Now I can't really claim I need to do something else, so I better get those shaders working, haha~





   JLJac on October 26, 2014, 09:49:09 PM (Last Edit: October 26, 2014, 11:38:32 PM):

Thanks! No, that's not the problem any more - now the build builds, but the problem is that the shaders are all white. Even if I replace their content with the code from the one shader that is working (level coloration). If I give the sprite a color, the sprite will have that color instead of whatever color the shader tells it to have. So things kind of seem like that the problem isn't that the shader isn't working, but that the shader isn't there. What I'm currently thinking is that the problem is this - ie that the shader is not included in the build because unity doesn't find a material using it.

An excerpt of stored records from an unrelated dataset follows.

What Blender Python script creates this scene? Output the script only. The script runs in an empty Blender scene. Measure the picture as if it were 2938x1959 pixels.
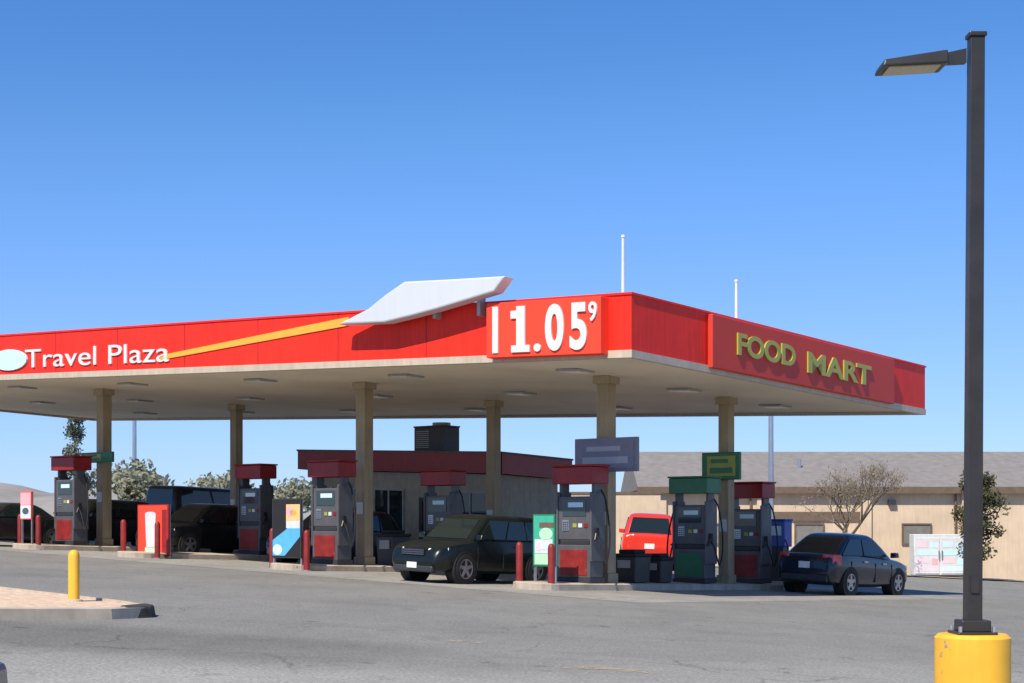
import bpy, bmesh, math, random
from mathutils import Vector, Matrix
sc = bpy.context.scene
COL = sc.collection
R = math.radians
random.seed(7)

# ------------------------------------------------------------------ camera, sky, sun, exposure
F = 4562.0; PW = 2938.0; PH = 1959.0
HORIZON = 1508.0; GRADE = 0.0481          # the forecourt falls 4.8 % from left to right
cam = bpy.data.cameras.new('camera'); cam_o = bpy.data.objects.new('camera', cam); COL.objects.link(cam_o)
cam_o.location = (0, 0, 1.5); cam_o.rotation_euler = (R(90), 0, 0)
cam.sensor_width = 36; cam.lens = 36*F/PW
cam.shift_y = (HORIZON-PH/2)/PW
cam.clip_start = 0.1; cam.clip_end = 20000
sc.camera = cam_o

SUN_EL = 49.0
SUN_DIR = Vector((-0.503, -0.864, 0)).normalized()       # horizontal direction towards the sun
w = bpy.data.worlds.new('World'); sc.world = w; w.use_nodes = True
nt = w.node_tree; bg = nt.nodes['Background']
sky = nt.nodes.new('ShaderNodeTexSky'); sky.sky_type = 'NISHITA'; sky.sun_disc = False
sky.sun_elevation = R(SUN_EL); sky.sun_rotation = math.atan2(SUN_DIR.x, SUN_DIR.y)
sky.altitude = 1200; sky.air_density = 1.0; sky.dust_density = 0.25; sky.ozone_density = 2.2
hs = nt.nodes.new('ShaderNodeHueSaturation'); hs.inputs['Saturation'].default_value = 1.3
gm = nt.nodes.new('ShaderNodeGamma'); gm.inputs['Gamma'].default_value = .72      # clear, deep desert blue
gn = nt.nodes.new('ShaderNodeMixRGB'); gn.blend_type = 'MULTIPLY'; gn.inputs[0].default_value = 1; gn.inputs[2].default_value = (.97/3.1, 1.13/4.8, 1.60/7.1, 1)
nt.links.new(sky.outputs[0], hs.inputs['Color']); nt.links.new(hs.outputs[0], gm.inputs['Color'])
cv = nt.nodes.new('ShaderNodeRGBCurve')
for k, pts in enumerate((((.22, .205), (.33, .37), (.55, .62)), ((.378, .385), (.496, .56), (.7, .76)), ((.70, .70), (.84, .90)))):
    for p in pts: cv.mapping.curves[k].points.new(*p)
cv.mapping.use_clip = False; cv.mapping.update()
g2 = nt.nodes.new('ShaderNodeMixRGB'); g2.blend_type = 'MULTIPLY'; g2.inputs[0].default_value = 1; g2.inputs[2].default_value = (3.1*.92, 4.8*.97, 7.3, 1)
nt.links.new(gm.outputs[0], gn.inputs[1]); nt.links.new(gn.outputs[0], cv.inputs['Color']); nt.links.new(cv.outputs[0], g2.inputs[1]); nt.links.new(g2.outputs[0], bg.inputs[0])
bg.inputs[1].default_value = 0.12
sun = bpy.data.lights.new('sun', 'SUN'); sun.energy = 4.6; sun.angle = R(0.5); sun.color = (1, .90, .76)
sun_o = bpy.data.objects.new('sun', sun); COL.objects.link(sun_o)
sd = Vector((SUN_DIR.x*math.cos(R(SUN_EL)), SUN_DIR.y*math.cos(R(SUN_EL)), math.sin(R(SUN_EL))))
sun_o.rotation_euler = sd.to_track_quat('Z', 'Y').to_euler()
sun_o.location = (-30, -20, 40)
sc.view_settings.view_transform = 'Standard'; sc.view_settings.look = 'None'
sc.view_settings.exposure = 0.35; sc.view_settings.gamma = 1

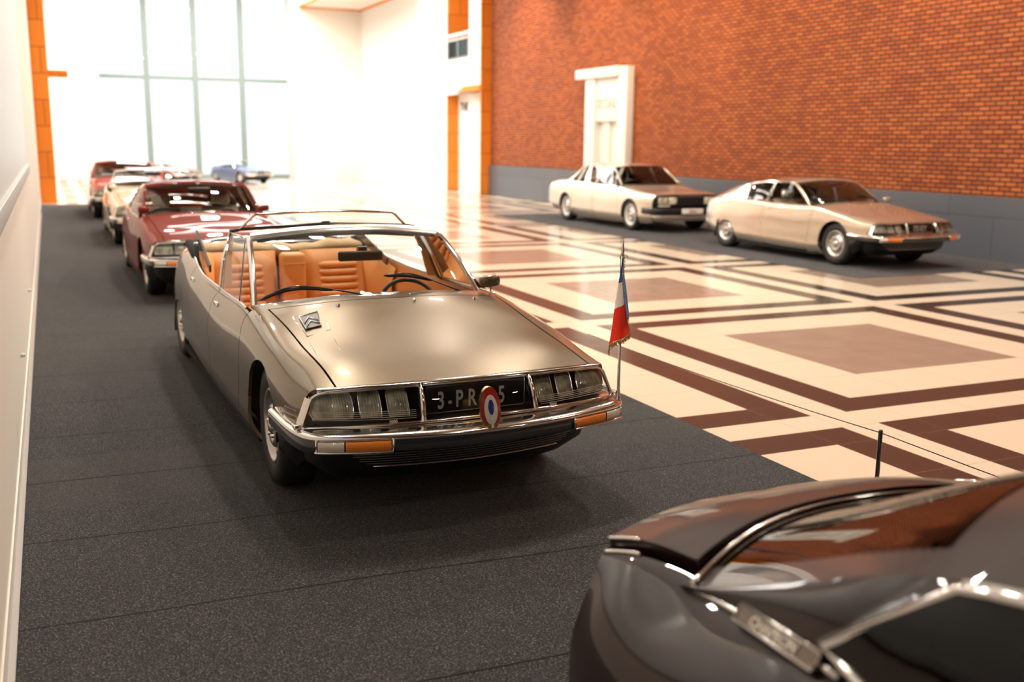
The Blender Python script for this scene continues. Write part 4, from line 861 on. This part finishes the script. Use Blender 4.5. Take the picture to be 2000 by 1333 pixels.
    for i, sd in ((0, -1), (-1, 1)):
        A_ = G_[i]; MB().tube([tuple(p+[sd*.02, .03, -.005]) for p in A_], .022, 8).build('windscreen_pillar', Pm, root)
        rail = lambda u_: mirx(RS(u_, 2.0), sd); bl = lambda u_: mirx(S(u_, 3.0), sd)
        tp = poly_resample(np.concatenate([A_[1:]+[sd*.02, .06, -.01], np.array([rail(u_) for u_ in np.linspace(2.2, 2.55, 5)])+[0, 0, -.02]]), 14); bt = np.array([bl(u_) for u_ in np.linspace(1.62, 2.57, 14)]); MB().grid(ruled(bt, tp, 4)).build('door_glass', M['tint'], root)
        MB().tube([tuple(p) for p in tp], .010, 6).build('window_frame', M['whitep'], root)
        for a, b_ in ((2.66, 3.50), (3.58, 3.86)):
            t2 = np.array([rail(u_) for u_ in np.linspace(a, min(b_, 3.66), 10)])+[0, 0, -.03]; b2 = np.array([bl(u_) for u_ in np.linspace(a+.01, b_+(.06 if b_ > 3.6 else .04), 10)]); MB().grid(ruled(b2, t2, 4)).build('door_glass' if a < 3 else 'quarter_glass', M['tint'], root)
            fr_ = np.concatenate([b2, t2[::-1]]); MB().tube([tuple(p) for p in fr_], .016, 6, closed=True).build('window_frame', M['whitep'], root)
        MB().tube([tuple(bt[-1]+[0, .04, 0]), tuple(tp[-1]+[0, .04, 0])], .026, 8).build('door_pillar', M['whitep'], root)
        pc = np.array([rail(u_) for u_ in np.linspace(3.62, 4.28, 12)]); pb = np.array([bl(u_) for u_ in np.linspace(3.90, 4.34, 12)]); MB().grid(ruled(pb, pc, 5, .01, (sd, 0, 0))).build('rear_pillar', Pm, root)
        P0 = bl(1.75); o = MB().box((-.05, -.03, -.035), (.05, .04, .035), .02).build('door_mirror', Pm, root); o.location = (P0[0]+sd*.05, P0[1], P0[2]+.06)
    MB().box((-.76, 1.75, .22), (.76, 4.0, .26)).build('cabin_floor', M['darkleather'], root); MB().grid(np.stack([wb+[0, .02, -.02], wb*[.96, 1, 1]+[0, .32, -.05], wb*[.96, 1, 1]+[0, .34, -.22]], 1)).build('dashboard', M['darkleather'], root)
    for x in (-.37, .37):
        seat_back('front_seat_back', root, x-.25, x+.25, 2.72, .40, .98, M['darkleather'], .16, q=0); MB().box((x-.11, 2.80, 1.0), (x+.11, 2.88, 1.14), .03).build('headrest', M['darkleather'], root); MB().box((x-.26, 2.2, .28), (x+.26, 2.75, .46), .05).build('front_seat', M['darkleather'], root)
    seat_back('rear_seat_back', root, -.62, .62, 3.7, .40, .98, M['darkleather'], .14, q=0)
    sw = [(.37+.18*math.cos(a), 2.05-.06*math.sin(a)*-1, .93+.15*math.sin(a)) for a in np.linspace(0, 2*PI, 25)[:-1]]; MB().tube(sw, .012, 6, closed=True).build('steering_wheel', M['black'], root)
    return root
# ------------------------------------------------------------------ the cars
PRES, SP, fP = build_sm(dict(kind='pres', name='open_parade_car', loc=(1.840, 4.33, .0145), rz=.024, paint='taupe', label='open four-door taupe limousine with tan leather seats, in the foreground on the carpet', steer=-.03,
    text=[('3', -.185, .66), ('-', -.138, .5), ('P', -.090, .66), ('R', -.022, .66), ('5', .135, .66)], q=1))
lx, ly, rz_ = 1.840, 4.33, .024
def onp(x, s, z): return (lx+x*math.cos(rz_)-s*math.sin(rz_), ly+x*math.sin(rz_)+s*math.cos(rz_), z+.0145)
# tricolour cockade standing on the bumper centre
def oval(a, c, y0, y1, cz=0, n=40, tilt=0, cx=0):
    P = [(cx+a*math.cos(2*PI*k/n), cz+c*math.sin(2*PI*k/n)) for k in range(n)]
    return MB().prism(P, y0, y1)
def dome(a, c, y0, h, cz=0, n=40):
    b = MB(); v = []; R_ = 6
    for r in range(R_+1):
        q = r/R_
        for k in range(n): v.append((a*q*math.cos(2*PI*k/n), y0-h*(1-q*q), cz+c*q*math.sin(2*PI*k/n)))
    return b.add(v, [(r*n+k, r*n+(k+1) % n, (r+1)*n+(k+1) % n, (r+1)*n+k) for r in range(R_) for k in range(n)])
ck = oval(.0475, .094, .0, .022).build('cockade', M['gold'], PRES); ck.location = (-.004, .02, .6035)
ck['label'] = 'oval red white and blue cockade with gold rim'; dome(.0440, .0895, -.001, .010).build('red_field', M['red'], ck)
dome(.0295, .066, -.0075, .007, -.004).build('white_field', M['white_e'], ck); dome(.0135, .036, -.0128, .004, .006).build('blue_centre', M['blue_e'], ck)
MB().prism([(-.003, -.030), (.003, -.030), (.006, -.082), (-.006, -.082)], -.0145, -.006).build('white_stem', M['white_e'], ck)
MB().prism([(-.030, -.064), (.030, -.064), (.018, -.084), (0, -.092), (-.018, -.084)], -.0115, -.0).build('gold_foot', M['gold'], ck)
MB().box((-.016, .002, -.092), (.016, .028, -.06), .005).build('mount', M['chrome'], ck)
# pennant on its chrome staff
fs = empty('flag_staff', onp(.795, .175, .528), rz_); fs.scale = (1, 1, .94); tag(fs, 'small French tricolour pennant with gold fringe on a chrome staff above the bumper corner', 'flag')
MB().lathe([(0, 0), (.014, 0), (.014, .012), (.009, .03), (.0080, .10), (.0068, .80), (.0045, .802), (.009, .812), (.0085, .826), (.004, .87), (.0, .905)], 20, axis='z').build('staff', M['chrome'], fs)
MB().tube([(0, 0, .035), (-.02, .01, .03), (-.03, .01, .012)], .005, 8).build('bracket', M['chrome'], fs)
zz = np.linspace(.795, .315, 40)
Lz = lambda z: np.interp(z, [.31, .36, .46, .58, .65, .72, .80], [-.076, -.078, -.060, -.046, -.034, -.020, -.008])
Rz = lambda z: np.interp(z, [.31, .40, .46, .52, .58, .66, .72, .80], [.054, .048, .032, .018, .006, -.004, -.008, -.006])
def cloth(zs, L, R_, y, amp, n=15, ph=0):
    g = np.zeros((len(zs), n, 3))
    for i, z in enumerate(zs):
        for j in range(n):
            a = j/(n-1); zb = z-.060*(1-a)*((.80-z)/.48) if z < .5 else z-.060*(1-a)*((.80-z)/.48)
            g[i, j] = (L(z)+(R_(z)-L(z))*a, y+amp*math.sin(a*7+ph)*(.4+(.8-z)), zb)
    return g
zr = np.linspace(.795, .375, 48); g = cloth(zr, Lz, Rz, -.016, .012)
def part(g, a, c, nm, mm, par): return MB().grid(g[a:c]).build(nm, M[mm], par)
i1, i2 = 14, 28
part(g, 0, i1+1, 'blue_cloth', 'flag_b', fs); part(g, i1, i2+1, 'white_cloth', 'flag_w', fs); part(g, i2, 48, 'red_cloth', 'flag_r', fs)
g2 = cloth(np.linspace(.798, .45, 30), lambda z: 0*z-.006, lambda z: np.interp(z, [.40, .48, .60, .70, .80], [.056, .056, .038, .020, .010]), .008, .008, 9, 2); MB().grid(g2).build('blue_cloth', M['flag_b'], fs)
fr = MB(); random.seed(3)
def tuft(p, d, n=3, ln=.018):
    for _ in range(n):
        e = [p[k]+d[k]*ln*random.uniform(.6, 1.2)+random.uniform(-.005, .005) for k in range(3)]; m_ = [(p[k]+e[k])/2+random.uniform(-.003, .003) for k in range(3)]; fr.tube([tuple(p), tuple(m_), tuple(e)], .0015, 4, cap=False)
for i in range(48): tuft(g[i, -1], (.6, -.3, -.25), 4, .013)
for j in range(15):
    for dx in (0, .004): tuft(g[-1, j]+np.array([dx, 0, 0]), (0, -.1, -1), 4, .024)
for i in range(10): tuft(g[-1, 0]+np.array([0, 0, -.004*i]), (.1, -.1, -1), 2, .02)
tag(fr.build('fringe', M['fringe'], fs), kind='stuff')
fb = MB()
for k in range(14):
    a = random.uniform(0, 2*PI); fb.tube([(0, 0, .80), (.014*math.cos(a), -.008+.01*math.sin(a), .812), (.026*math.cos(a), -.01+.012*math.sin(a), .80+random.uniform(-.012, .022))], .0011, 4)
fb.tube([(.002, -.01, .80), (.010, -.012, .775), (.004, -.012, .755), (-.002, -.012, .775), (.002, -.01, .80)], .0014, 5); fb.build('gold_bow', M['fringe'], fs)

ck.rotation_euler = (0, -.10, -.12); ck.scale = (1.1, 1.1, 1.13)
# hood air intake with its badge, fender script
def hs(x, s_, dz=.0):
    v_ = 2*abs(x)/float(SP(s_, 2.0)[0]); q_ = SP(s_, v_); return (x, s_, float(q_[2])+dz)
vt = MB().tube([hs(-.63, .99, .004), hs(-.63, 1.31, .004), hs(-.455, 1.355, .004), hs(-.495, 1.035, .004)], .005, 6, closed=True).build('hood_intake', M['chrome'], PRES)
MB().tube([hs(-.632, .99, .001), hs(-.66, .635, .001), hs(-.535, .655, .001), hs(-.495, 1.03, .001)], .0022, 5).build('intake_outline', M['chrome'], vt)
MB().grid(np.array([[hs(-.612, 1.08, .014), hs(-.525, 1.10, .014)], [hs(-.60, 1.28, .014), hs(-.487, 1.315, .014)]])).build('intake_mesh', M['black'], vt)
MB().tube([hs(-.612, 1.08, .016), hs(-.60, 1.28, .016), hs(-.487, 1.315, .016), hs(-.525, 1.10, .016)], .0035, 6, closed=True).build('intake_frame', M['satin'], vt)
for d_ in (0, .055): MB().tube([hs(-.602, 1.10+d_, .018), hs(-.56, 1.185+d_, .018), hs(-.517, 1.125+d_, .018)], .0032, 5).build('chevron_emblem', M['satin'], vt)
text_mesh('fender_script', 'CITROEN', .034, M['chrome'], PRES, Matrix.Translation((-.866, .66, .525)) @ Matrix.Rotation(-PI/2-.05, 4, 'Z') @ Matrix.Rotation(PI/2, 4, 'X'), .003, .001, 'LEFT', .9)
MB().tube([(-.775, 1.45, .875), (-.79, 1.40, .873), (-.80, 1.47, .868)], .003, 5).build('fender_emblem', M['chrome'], PRES)
# row along the left wall
build_sm(dict(kind='coupe', name='two_door_coupe', loc=(1.82, 11.85, .0145), rz=.025, paint='wine', label='dark red coupe with pale glass reflections parked right behind the taupe limousine', q=1, leather='greyleather', mirrors=(-1, 1), grille=False, text=None))
build_sm(dict(kind='cabrio', name='convertible_car', loc=(1.80, 18.3, .0145), rz=.015, paint='ivory', label='ivory open-top convertible parked between the two red cars', q=0, leather='greyleather', mirrors=(-1,)))
build_sm(dict(kind='coupe', name='two_door_coupe', loc=(1.72, 24.9, .0145), rz=.015, paint='scarlet', label='bright red coupe farthest back in the row along the left wall', q=0, leather='greyleather', mirrors=()))
# right row
build_sm(dict(kind='coupe', name='two_door_coupe', loc=(12.02, 11.58, .0145), rz=0, paint='champagne', label='champagne coupe on the right, nose towards the viewer, beside the grey plinth', q=1, leather='greyleather', mirrors=(1,), grille=True, plate='dark', text=[('7S1EY', 0, .9)]))
build_saloon(dict(name='four_door_saloon', loc=(12.25, 18.35, .0145), rz=0, paint='pearl', label='pearl beige boxy four-door saloon behind the champagne coupe on the right'))
# far cars by the window
c1 = build_sm(dict(kind='cabrio', name='sports_car', loc=(8.25, 44.5, .0), rz=.35, paint='blue', label='small slate blue open sports car far back by the tall window', q=0, leather='darkleather', mirrors=()))[0]; c1.scale = (.74,)*3
c2 = build_sm(dict(kind='cabrio', name='sports_car', loc=(5.3, 44.5, .0), rz=.35, paint='scarlet', label='small red open sports car at the far end beside the window', q=0, leather='greyleather', mirrors=()))[0]; c2.scale = (.74,)*3
# nearest car, seen from its rear corner
NC, SN, fN = build_sm(dict(kind='notch', name='notchback_saloon', loc=(1.91, -2.50, .0145), rz=0, paint='maroon', label='dark maroon notchback car in the lower right corner seen from its rear', q=1, leather='darkleather', mirrors=(), text=None))
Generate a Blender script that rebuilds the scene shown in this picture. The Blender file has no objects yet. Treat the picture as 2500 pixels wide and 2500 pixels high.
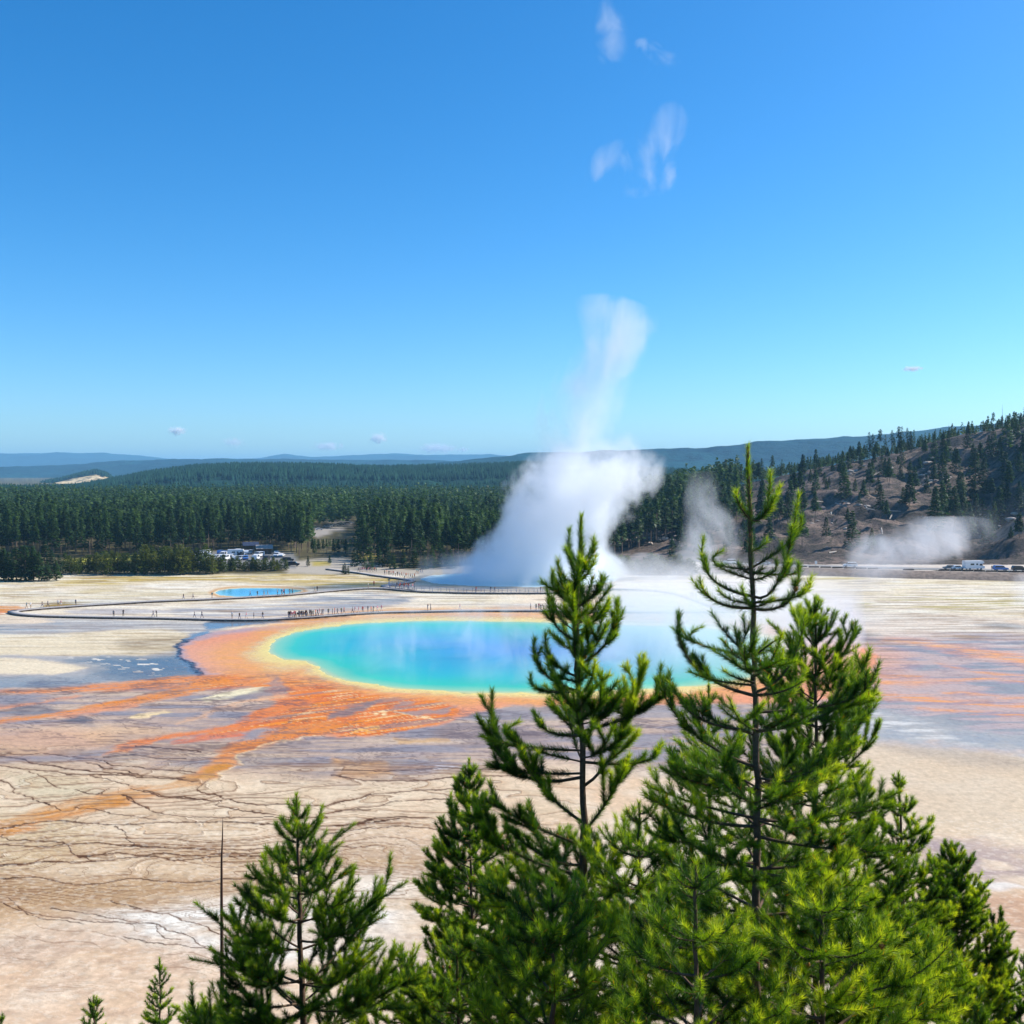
import bpy, math
import numpy as np
from mathutils import Vector, Matrix

rng = np.random.default_rng(7)
SC = bpy.context.scene
COL = SC.collection

# ---------------------------------------------------------------- camera, sky, sun, exposure
H0 = 36.0                      # camera height above the thermal flat
PITCH = math.atan(100 / 2500)  # looking slightly down
cam_d = bpy.data.cameras.new("camera")
cam_d.sensor_width = 36; cam_d.lens = 36; cam_d.clip_start = 0.2; cam_d.clip_end = 90000
cam = bpy.data.objects.new("camera", cam_d); COL.objects.link(cam)
cam.location = (0, 0, H0); cam.rotation_euler = (math.pi / 2 - PITCH, 0, 0)
SC.camera = cam

SUN_AZ = math.radians(72)      # clockwise from straight ahead
SUN_EL = math.radians(40)
W = bpy.data.worlds.new("World"); SC.world = W; W.use_nodes = True
nt = W.node_tree; nt.nodes.clear()
sky = nt.nodes.new("ShaderNodeTexSky"); sky.sky_type = 'NISHITA'; sky.sun_disc = False
sky.sun_elevation = SUN_EL; sky.sun_rotation = SUN_AZ
sky.altitude = 1500; sky.air_density = 1.0; sky.dust_density = 2.2; sky.ozone_density = 3.0
wb = nt.nodes.new("ShaderNodeVectorMath"); wb.operation = 'MULTIPLY'; wb.inputs[1].default_value = (0.78, 0.95, 1.06)
hsv = nt.nodes.new("ShaderNodeHueSaturation"); hsv.inputs["Saturation"].default_value = 1.25
hsv.inputs["Hue"].default_value = 0.5
bg = nt.nodes.new("ShaderNodeBackground"); bg.inputs["Strength"].default_value = 0.133
wo = nt.nodes.new("ShaderNodeOutputWorld")
nt.links.new(sky.outputs[0], wb.inputs[0]); nt.links.new(wb.outputs[0], hsv.inputs["Color"]); nt.links.new(hsv.outputs[0], bg.inputs[0])
nt.links.new(bg.outputs[0], wo.inputs[0])

sl = bpy.data.lights.new("sun", 'SUN'); sl.energy = 4.8; sl.angle = math.radians(0.5); sl.color = (1.0, 0.95, 0.87)
so = bpy.data.objects.new("sun", sl); COL.objects.link(so)
to_sun = Vector((math.sin(SUN_AZ) * math.cos(SUN_EL), math.cos(SUN_AZ) * math.cos(SUN_EL), math.sin(SUN_EL)))
so.rotation_euler = to_sun.to_track_quat('Z', 'Y').to_euler(); so.location = (60, -20, 120)

SC.view_settings.view_transform = 'Standard'; SC.view_settings.look = 'None'
SC.view_settings.exposure = 0.45; SC.view_settings.gamma = 1.0; SC.view_settings.use_curve_mapping = False
cy = SC.cycles
cy.use_denoising = True; cy.max_bounces = 12; cy.diffuse_bounces = 2; cy.glossy_bounces = 2
cy.transmission_bounces = 4; cy.volume_bounces = 9; cy.transparent_max_bounces = 8
cy.volume_step_rate = 0.4; cy.volume_max_steps = 160
cy.use_fast_gi = False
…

Do you know of any way to force Unity to include some element in the build?

 Gentleman


Edit: Nah, that probably wasn't it as everything in a resources folder SHOULD be included. Now I've isolated the problem to the following: Whichever shader has the name "Additive" works, regardless of content. No other shader works. Hahahaha shaders  Cheesy

Edit edit: Wooooho! Working shaders! I wish I could describe what I did to help people in the future, but it pretty much comes down to Fiddling Around. By accessing the shaders from another place they ... idk, probably that Unity noticed the reference to them. So now it works! Also, under project settings -> graphics you CAN actually create a list of forcefully included shaders. This wasn't the solution for me, but it might be for someone else. I think I'll put my shaders there in either case, because the game can't play without them either way.





   jamesprimate on October 27, 2014, 12:45:08 AM:

playing the water build now and its pretty dang amazing. especially amazing is how well it works with deep / multi-screen rooms. i'll do some little videos in a day or so, because the atmosphere from it is really something youve got to see.